• [DATASET SECTION]

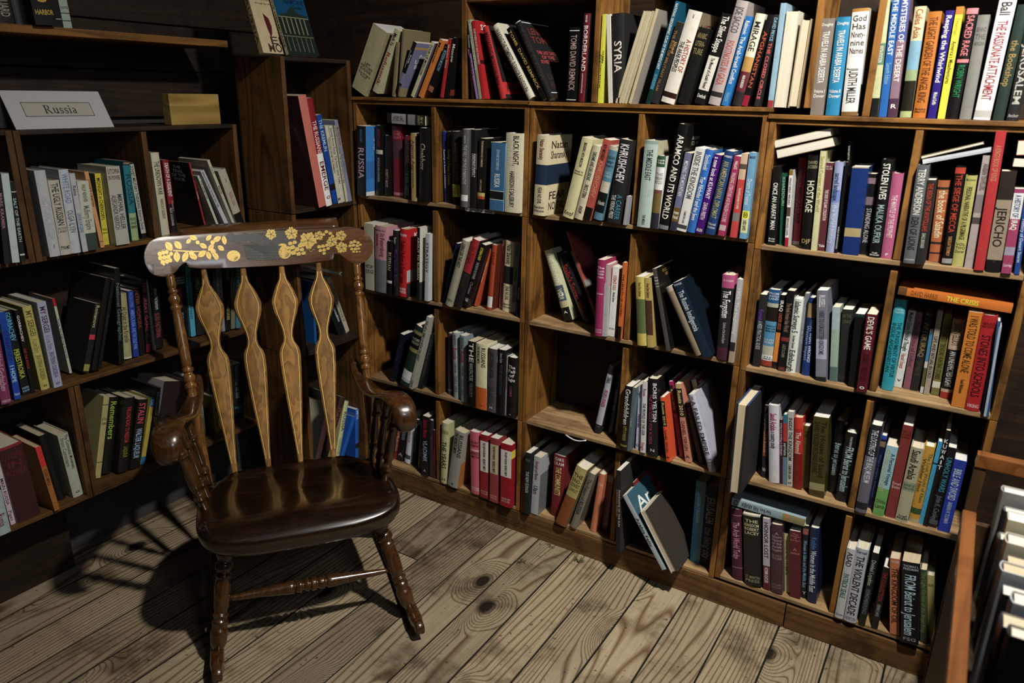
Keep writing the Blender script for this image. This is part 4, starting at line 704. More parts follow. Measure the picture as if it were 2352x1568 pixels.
l2b|L|1.0609|-.02|1.0202|.4|.0249|.2214|989ca4|.05-.4 WHITE ROAD@4c6888/.48-.75 OLGA ILYIN@484c54|pale grey blue book White Road
l2b|L|1.0893|-.02|1.02|-.6|.0143|.2099|909298|.15-.28 Raisa@303040/.5-.75 URDA JURGENS@386080|thin pale book titled Raisa
l2b|L|1.1052|-.0147|1.0202|.4|.0308|.1874|989a8c|.05-.3 PHILIP HENSHER@384038/.35-.7 Mulberry Empire@404840/#.75-1@28342c|pale book with dark foliage foot, Mulberry Empire
l2b|L|1.1483|-.0045|1.02|-3.4|.0109|.2099|a87848|.1-.45 SOVIET UNION@201810/~.88-.95 BOOKS@302010|thin peach orange paperback
l2b|L|1.1726|.0218|1.0208|1.6|.0166|.1994|a89c18|.06-.65 MIDNIGHT in CHERNOBYL@20200c/~.75-.85 Adam_Higginbotham@404010/>@585844|yellow book Midnight in Chernobyl
l2b|L|1.1926|-.0083|1.0205|.6|.0396|.2188|8c8c84|~.02-.18 UTOPIA_IN POWER@501c28/.35-.8 MIKHAIL HELLER@303038/.36-.8 ALEKSANDR NEKRICH@383838|thick grey book Utopia in Power
l2b|L|1.2585|.0196|1.0208|1.3|.0218|.2271|0c5c68|#0-.05@181410/~.01-.04 HOSKING@b09068/.1-.6 RUSSIA@102830/#.65-1@788c60/~.7-.85 PEOPLE_AND_EMPIRE@183028|teal and green book titled Russia, People and Empire
l2b|L|1.2948|.0288|1.02|-2.5|.0152|.2219|141414|#.02-.93@909488/.04-.6 SOVIET MILITARY THINKING@202020/.62-.88 Edited by Derek@303030|black book Soviet Military Thinking with white label
l2c|L|1.3612|.0281|1.02|-.5|.0264|.2456|a09c84|.1-.5 THE UNKNOWN WAR@181410/.55-.8 HARRISON E SALISBURY@383020|worn cream book The Unknown War
l2c|L|1.4075|.0458|1.02|-.4|.0194|.221|701420|.04-.5 DEATH OF A DISSIDENT@c8c0c0/.55-.7 the poisoning of@a07070/#.6-1@161418/.65-.9 ALEX GOLDFARB@909090|dark red and black book Death of a Dissident
l2c|L|1.5295|.0532|1.02|-8.7|.005|.2089|14100f|#0-1@8c1420/.4-.6 DUBCEK@c0b0b0/>@121010/>.05-.3 THE_TRIAL_OF THE_FOUR@a8a8a0|black covered book The Trial of the Four with red spine
l2c|L|1.5582|.0285|1.02|-17.7|.0081|.1758|98a090|.1-.45 THE HERMITAGE@303030|slim pale green paperback The Hermitage, second shelf left
l2c|L|1.5799|.0137|1.02|-21.7|.0139|.1955|9898a0|.02-.65 Journey Across Russia: The Soviet Union Today@181818|silver book Journey Across Russia on the left case
l2c|L|1.5944|-.0057|1.02|-18.8|.0096|.2278|989480|.1-.2 THE WORLD'S CITIES@404038/.38-.5 MOSCOW@202018|slim cream book marked Moscow, The World's Cities
l2c|L|1.6042|-.0166|1.02|-16.4|.0294|.1888|8c8878|.15-.22 NO MARX@702020/.4-.65 RUSSIA LOSING@783838/#.78-1@12100f|cream and black book leaning at end of left case
m1|M|1.668|.0381|1.0857|6|.0069|.2472|807858||bent tan sheet-like soft book in the corner crate
m1|M|1.7506|-.02|1.085|-9.4|.0326|.3513|a85c50|>@2c1414|tall salmon pink book with dark maroon cover
m1|M|1.7866|-.02|1.085|-9.9|.0274|.3437|74101c|.2-.5 THE RUSSIANS@c8b4b4/#.5-1@c8c8c8/.57-.85 EMERGE@58141c/~.88-.94 o@802030|dark red and white book The Russians Emerge
m1|M|1.8375|.0011|1.085|-10.5|.0231|.2927|0c3880|.05-.4 THE KREMLIN@90a8c0/#.77-.84@101418|blue book The Kremlin in the corner crate
m1|M|1.8609|.0019|1.085|-9.4|.0146|.258|a8a490|.15-.6 TREASURES FROM THE KREMLIN@404038/~.92-.97 M@303030|narrow cream book Treasures from the Kremlin
m1|M|1.8826|.0092|1.085|-8.8|.0166|.2567|a8a898|.03-.75 Journey Across Russia: The Soviet Union Today@181810|cream book Journey Across Russia, left of its twin in the crate
m1|M|1.903|.0071|1.085|-8.2|.0113|.2575|a4a08c|.03-.75 Journey Across Russia: The Soviet Union Today@181810|cream book Journey Across Russia, right of its twin in the crate
m1|M|1.9154|.0051|1.085|-10.2|.015|.2749|6c7088|.08-.3 BEYOND RUSSIA@582820/#.07-.3@807880/.4-.65 DUSKO@505468|slate blue grey book at right end of the crate row
l3a|L|.8231|-.0129|.6605|1.3|.0241|.178|6a2c4c|.2-.8 Mikhail Gorbachev@a88098/~.93-.98 NORTON@b8a0a8|mauve book at far left of third shelf
l3a|L|.8583|-.0043|.6602|.8|.0159|.2386|10388c|.2-.55 GORBACHEV@1c1c50/.6-.8 I HOPE@90b8e0/~.9-.97 Harper@90a8c8|bright blue book with pale words I Hope
l3a|L|.8865|.0112|.66|-2.2|.0206|.2359|121618|.02-.35 GORBACHEV@4c98c0/.45-.8 PERESTROIKA@a0a828/~.9-.97 HARPER_& ROW@7898b0|black book Perestroika with blue and yellow lettering
l3a|L|.907|.008|.66|-.4|.0094|.2325|121214|.03-.4 GORBACHEV@c0b8b8/.45-.7 AND THE WORLD@8c2828|black book with white wide-spaced capitals beside the yellow My Sergei
l3a|L|.932|.0057|.66|-1.7|.0228|.2373|989048|.05-.35 MY SERGEI@4c4018/.38-.55 A Love Story@706828/.58-.88 EKATERINA GORDEEVA@4c4418/~.92-.97 o@181810|yellow copy of My Sergei
l3a|L|.96|-.0038|.66|-.8|.0226|.2437|8488a0|.05-.35 MY SERGEI@3c1c30/.38-.55 A Love Story@606078/.58-.88 EKATERINA GORDEEVA@40304c/~.92-.97 o@301838|lilac copy of My Sergei
l3b|L|1.038|.0605|.665|-2.7|.007|.2238|98a090|#0-.1@a01020/.15-.9 Russia: The beginning of the end@303028|very thin pale booklet with red tip, left of dark tall books
l3b|L|1.0551|.0207|.6717|19.5|.0163|.2007|10100e|.02-.35 Romanovs@98946c/#.45-.52@a81c34/#.88-.98@787830|black book with script lettering and crimson square
l3b|L|1.0785|.0172|.671|17.7|.0144|.2708|14130f|>@1a1610|black book with gold line border leaning right
l3b|L|1.0944|.0116|.6722|18|.0091|.2626|141312|.1-.8 Russia@24302c|second dark gold lined book leaning right
l3b|L|1.1573|.0115|.6676|5.9|.0159|.2863|101210|.05-.85 National Geographic@50605c|tall black book with vertical scattered letters
l3b|L|1.1918|.0384|.6665|3.4|.0248|.2023|88845c|.2-.75 All Quiet in the Kremlin@28281c/#.97-1@a8a890|cream tan book All Quiet in the Kremlin
l3b|L|1.219|.0364|.666|3.2|.0181|.2058|142878|.02-.25 WALTER LAFEBER@4868b0/.28-.88 AMERICA, RUSSIA, AND THE COLD WAR@5c7cc8|dark blue book America, Russia, and the Cold War
l3b|L|1.2419|.0397|.6659|2.9|.0176|.2077|121012|.02-.6 PETER HOPKIRK@6c3028|black book with rust author lettering
l3b|L|1.2643|.041|.6665|4.3|.0157|.2273|14100f|.02-.7 THE GREAT GAME@7c2c40/#.88-1@50101c|black and maroon book The Great Game
l3b|L|1.2914|.0479|.6653|1.4|.0092|.2277|707468|#.0-1@707468|thin grey green book right of The Great Game
l3b|L|1.3026|.0503|.6666|3.1|.0288|.2276|121214|.15-.45 WALKING THE TIGHTROPE@90a898/.5-.85 BORIS PASTERNAK@7c3040|black book Walking the Tightrope behind the chair post
l3b|L|1.3889|.07|.668|3.5|.0491|.2119|121012|~.02-.14 COMING_RUSSIAN_BOOM@a0a8a8/.2-.5 RICHARD LAYARD@904050/.58-.85 JOHN PARKER@7890a0|black book The Coming Russian Boom
l3b|L|1.444|.07|.6658|2.2|.018|.2371|3c8ca4|.1-.2 Nina@183840/.2-.75 Communist Entrepreneurs@1c3848|light blue book Communist Entrepreneurs
l3b|L|1.462|.0603|.6671|3.1|.0291|.2374|14110f|.1-.6 TORMENT EMPIRE@6c6830|dark book with olive lettering behind first chair splat
l3b|L|1.4911|.046|.6681|6.4|.0226|.2429|16161a||dark blank book behind first chair splat
l3b|L|1.5296|.0325|.666|2.6|.0193|.2487|74747c|.05-.7 CONSPIRATOR@34343c|grey book titled Conspirator
l3b|L|1.5488|.027|.6671|6.4|.018|.2472|14120f|.1-.3 TO RUSSIA@a09450/.6-.85 RICHARD LOURIE@988c48|black book with tan lettering beside Conspirator
l3b|L|1.5693|.027|.6683|6.4|.0154|.2424|605f50|.1-.6 THE CERRAZANO@40402c|dark olive grey book between chair splats
l3b|L|1.5847|.0175|.6681|6.5|.0199|.2436|30606c|.1-.4 CHINA@a0c8d0|teal book with dark panel between chair splats
l4a|L|.7486|-.0169|.308|-.6|.0318|.1243|7c8c8c|.5-.8 Russia@602020|pale blue grey book at bottom left corner
l4a|L|.7947|.0158|.308|-1.9|.0126|.2038|a09098|.3-.7 MAIN RUSSIA@181414/.78-.95 Figes@483c40|pale pink grey book with black lettering ending Russia
l4a|L|.8098|.0084|.308|-2.6|.0604|.2271|2c0e10|#0-.03@6c1018/~.08-.4 UTOPIA_IN_POWER@4c1418/>@8a8c84|thick dark maroon book
l4a|L|.8978|-.0104|.308|-4.8|.0141|.2057|804c14|#0-.3@a01c1c/.35-.6 RUSSIAN AMERICA@301c0c|red and orange book titled Russian America
l4a|L|.9329|.035|.308|-5|.0227|.2133|0f0f0e||black plain book left of The Communist Movement
l4a|L|.9663|.0154|.308|-3.2|.0287|.2037|848a7c|.02-.55 The Communist Movement@141814/.05-.5 From Comintern@40443c/~.88-.95 o@303030|pale grey book The Communist Movement
l4b|L|1.0607|.07|.3127|15.2|.0178|.2571|8c8454|~.25-.35 A For_Cause@302c1c/#.1-.11@403c20/#.8-.81@403c20|cream worn leaning book beside green lettered cover
l4b|L|1.0841|.0668|.3185|14.4|.0289|.2415|12120f|.05-.55 Remembers@7c9428|black book with green italic word Remembers
l4b|L|1.1157|.0358|.3175|13.9|.0338|.2371|121110|.12-.6 THE LONG ROAD TO FREEDOM@9c2820/.65-.8 LAQUEUR@706c1c|black book with red title Long Road to Freedom
l4b|L|1.1504|.0315|.3171|15.8|.0326|.2218|12100f|.05-.35 STALIN@a83848/.42-.85 WALTER LAQUEUR@7c98b8|black book with large pink capitals and pale blue author
l4b|L|1.1881|.0359|.3145|17.9|.0143|.2157|8c7c20|#0-.13@205888/.02-.1 CH@a0c0d0/#.88-1@1c5480|yellow and blue book on lower left shelf
l4b|L|1.2151|.0338|.3128|14.6|.0153|.2431|121416|.05-.3 McCon@406880/.3-.5 OF JOY@a08c18|black book with yellow words of Joy
l4b|L|1.2466|.0465|.3378|17|.1003|.2269|1c1414|>@848080|thick dark maroon book with pale pages on lower left shelf
l4b|L|1.4084|.07|.308|-.9|.0191|.2059|1c1412|.05-.4 TRAGEDY@a08c70|dark book with brown lettering beside the left chair post
l4b|L|1.4283|.0634|.3082|.4|.0222|.209|6c6c60|.1-.8 SOVIET POLITICS TO THE FUTURE@303028|grey green book beside left chair post
l4b|L|1.4738|.0434|.3082|.7|.0169|.1374|50481c|.3-.9 RUSSIA@20200c|short olive strip book behind first splat
l4b|L|1.5677|.0678|.3116|4.1|.0494|.2106|121416|.02-.6 Utopia the dream that failed@607874/.7-.9 F@204858|black book with grey green lettering between chair splats
m2|M|1.7017|.05|.6|-.8|.0154|.2298|0c3484|.3-.9 RUSSIA@1848a0|narrow royal blue book standing in lower crate
m2|M|1.7564|.05|.6003|1.5|.0106|.2246|0c4478|.1-.3 RUSSIA@3078a8|blue teal book beside the fourth splat in lower crate
m2|M|1.913|.05|.6|-19.9|.0182|.2366|908c78|.1-.8 CONQUEST RUSSIA IN THE AGE OF@403c30|cream grey leaning book Russia in the Age of
m2|M|1.8779|.05|.6|-21.9|.0331|.241|101216|.4-.8 M.A. Groushko@a0b0b8/.42-.5 SHORT@4060a0|black leaning book with pale blue lettering in lower crate
m3|M|1.668|.02|.1124|21.8|.0258|.2811|a87070|#0-1@a87070/>@908c78|pink spined leaning book with large cream cover
m3|M|1.6988|.02|.1201|28.5|.0289|.2947|2c1410|.1-.6 Rasputin@503020/>@14100f|dark brown leaning book in lowest crate
m3|M|1.7805|.02|.1128|17.9|.0226|.2524|98a078|.15-.45 RUSSIA@303828/.55-.8 HANDBOOK@687048/>@8c7c54|pale green leaning book titled Russia in lowest crate
m3|M|1.8075|.02|.1234|28.6|.0184|.1787|0c4898|>@0c3c84|blue leaning book in lowest crate
m3|M|1.8978|.02|.1018|3.7|.0194|.1986|0c4490|.0-.2 SMITH@90b0d0/#.7-.8@101820|upright blue book under the chair arm
'''
for ln in DATA.strip().split('\n'):
    cell, wl, u, s, z, phi, w, h, c, seg, lab = ln.split('|')
    gain = GAIN.get(cell, 1.0) if (GAIN := dict(l2a=2.1, l2b=1.85, l2c=1.85, l3a=1.8, l3b=1.7, l4a=2.0, l4b=1.85, m1=1.55, m2=1.8, m3=1.8, r4a=1.35, r5a=1.7, r5b=1.35, r5c=1.35, r5d=1.35, r5e=1.45, r5f=1.45, r3a=1.35, r3b=1.3, r3c=1.2, r4b=1.3, r4c=1.3, r4d=1.25, r4e=1.1, r4f=1.1, r2a=1.2, r2b=1.15, r2c=1.05, top1=1.15, top5=.9, top6=.9, r2e=.92, r2f=.92)) else 1
    book(wl, float(u), float(s), float(z), float(phi), float(w), float(h), c, seg, lab, cell, gain=gain)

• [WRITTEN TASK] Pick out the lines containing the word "script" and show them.

• [CORRECT ANSWER]
Keep writing the Blender script for this image. This is part 4, starting at line 704. More parts follow. Measure the picture as if it were 2352x1568 pixels.
l3b|L|1.0551|.0207|.6717|19.5|.0163|.2007|10100e|.02-.35 Romanovs@98946c/#.45-.52@a81c34/#.88-.98@787830|black book with script lettering and crimson square